Jean-Paul de Gondi se proposa deux buts principaux pendant la fronde, l’un d’être cardinal, l’autre premier ministre. Dans ses Mémoires, il avoue la première de ces prétentions, parce qu’elle a été couronnée de succès, mais il nie constamment la seconde pour s’épargner la honte d’un aveu trop pénible à son orgueil. Il a mis tant de soin à la couvrir d’un voile aux yeux de ses contemporains que nombre d’entre eux, parmi lesquels on est surpris de rencontrer La Rochefoucauld, l’ont cru sur parole et se sont imaginé qu’il n’eut aucun dessein formé d’arriver au pouvoir, qu’il ne conspira que pour le seul plaisir du jeu, que pour satisfaire sa vanité de chef de parti. Plus clairvoyant, Mazarin fut du très petit nombre de ceux auxquels Retz ne put en imposer sur ce point et qui pénétrèrent le plus avant dans les plis et les replis de sa pensée.
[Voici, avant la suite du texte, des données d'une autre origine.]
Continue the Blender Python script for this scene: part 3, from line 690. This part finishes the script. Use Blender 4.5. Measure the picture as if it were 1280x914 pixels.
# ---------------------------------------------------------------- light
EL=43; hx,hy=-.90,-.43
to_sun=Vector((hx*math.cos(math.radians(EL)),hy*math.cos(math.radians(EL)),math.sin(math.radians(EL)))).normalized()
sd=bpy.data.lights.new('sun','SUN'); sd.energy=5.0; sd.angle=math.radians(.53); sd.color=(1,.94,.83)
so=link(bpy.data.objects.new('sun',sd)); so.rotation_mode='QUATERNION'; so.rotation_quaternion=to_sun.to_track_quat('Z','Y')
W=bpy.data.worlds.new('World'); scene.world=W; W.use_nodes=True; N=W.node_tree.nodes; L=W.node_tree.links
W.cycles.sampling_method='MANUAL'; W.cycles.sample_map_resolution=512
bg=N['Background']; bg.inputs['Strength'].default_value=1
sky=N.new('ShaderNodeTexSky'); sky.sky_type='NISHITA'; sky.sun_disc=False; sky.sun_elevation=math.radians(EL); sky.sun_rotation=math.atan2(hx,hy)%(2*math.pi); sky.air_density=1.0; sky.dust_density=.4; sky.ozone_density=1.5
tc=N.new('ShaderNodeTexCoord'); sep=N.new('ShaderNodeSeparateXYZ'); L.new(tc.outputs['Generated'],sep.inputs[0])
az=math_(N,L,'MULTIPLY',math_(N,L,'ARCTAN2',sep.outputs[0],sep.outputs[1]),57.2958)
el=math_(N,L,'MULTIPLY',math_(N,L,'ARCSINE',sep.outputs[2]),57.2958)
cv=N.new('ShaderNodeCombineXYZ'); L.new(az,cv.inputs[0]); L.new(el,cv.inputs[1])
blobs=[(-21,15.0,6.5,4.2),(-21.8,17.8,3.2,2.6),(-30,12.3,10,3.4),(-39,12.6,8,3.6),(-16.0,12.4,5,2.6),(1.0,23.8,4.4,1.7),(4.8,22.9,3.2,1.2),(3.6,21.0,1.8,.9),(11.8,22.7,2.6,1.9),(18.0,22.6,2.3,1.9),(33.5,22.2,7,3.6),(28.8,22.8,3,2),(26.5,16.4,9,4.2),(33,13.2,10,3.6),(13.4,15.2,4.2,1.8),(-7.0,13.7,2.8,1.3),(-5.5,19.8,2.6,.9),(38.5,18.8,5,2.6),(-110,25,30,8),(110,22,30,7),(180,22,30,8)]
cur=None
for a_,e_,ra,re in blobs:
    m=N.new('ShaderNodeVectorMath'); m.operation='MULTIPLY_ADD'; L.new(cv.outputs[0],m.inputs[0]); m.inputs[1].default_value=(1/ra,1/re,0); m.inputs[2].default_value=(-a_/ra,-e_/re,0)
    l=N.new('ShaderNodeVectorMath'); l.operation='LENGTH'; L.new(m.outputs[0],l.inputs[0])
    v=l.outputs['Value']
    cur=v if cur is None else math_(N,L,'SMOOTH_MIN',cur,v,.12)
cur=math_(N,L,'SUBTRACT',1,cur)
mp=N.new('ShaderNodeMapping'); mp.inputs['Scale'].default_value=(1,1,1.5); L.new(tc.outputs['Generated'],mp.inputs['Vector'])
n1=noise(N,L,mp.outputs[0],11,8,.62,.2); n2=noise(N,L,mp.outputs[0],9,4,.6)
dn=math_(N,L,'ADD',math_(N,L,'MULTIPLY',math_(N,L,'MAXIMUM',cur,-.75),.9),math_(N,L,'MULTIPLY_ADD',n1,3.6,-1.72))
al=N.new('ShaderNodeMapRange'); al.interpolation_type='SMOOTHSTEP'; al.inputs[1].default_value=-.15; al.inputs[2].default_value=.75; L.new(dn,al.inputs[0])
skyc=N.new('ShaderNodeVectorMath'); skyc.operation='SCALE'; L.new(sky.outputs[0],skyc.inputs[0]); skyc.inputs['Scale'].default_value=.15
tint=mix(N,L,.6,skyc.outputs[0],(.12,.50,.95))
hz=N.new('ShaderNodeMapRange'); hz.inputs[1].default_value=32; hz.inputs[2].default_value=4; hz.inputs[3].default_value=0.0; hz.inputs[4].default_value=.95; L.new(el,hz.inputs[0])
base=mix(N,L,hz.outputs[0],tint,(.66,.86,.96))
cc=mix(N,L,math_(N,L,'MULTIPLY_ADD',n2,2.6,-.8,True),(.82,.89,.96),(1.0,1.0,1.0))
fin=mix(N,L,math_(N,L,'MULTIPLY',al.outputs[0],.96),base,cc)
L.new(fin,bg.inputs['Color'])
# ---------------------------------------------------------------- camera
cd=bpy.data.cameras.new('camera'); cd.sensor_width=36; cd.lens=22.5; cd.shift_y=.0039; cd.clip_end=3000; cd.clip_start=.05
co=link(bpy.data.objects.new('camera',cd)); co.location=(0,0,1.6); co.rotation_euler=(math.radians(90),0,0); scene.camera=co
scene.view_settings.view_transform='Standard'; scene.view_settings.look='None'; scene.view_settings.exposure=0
C’est à partir du moment où Retz eut l’espoir certain de succéder un jour à son oncle, Jean-François de Gondi, en qualité d’archevêque de Paris, qu’il donna un plein essor à son ambition. Deux de ses grands oncles, Henri et Pierre de Gondi, évêques de Paris tour

  1. Lettre de M. de Saint-Simon à M. de Chavigny, du 27 novembre 1649.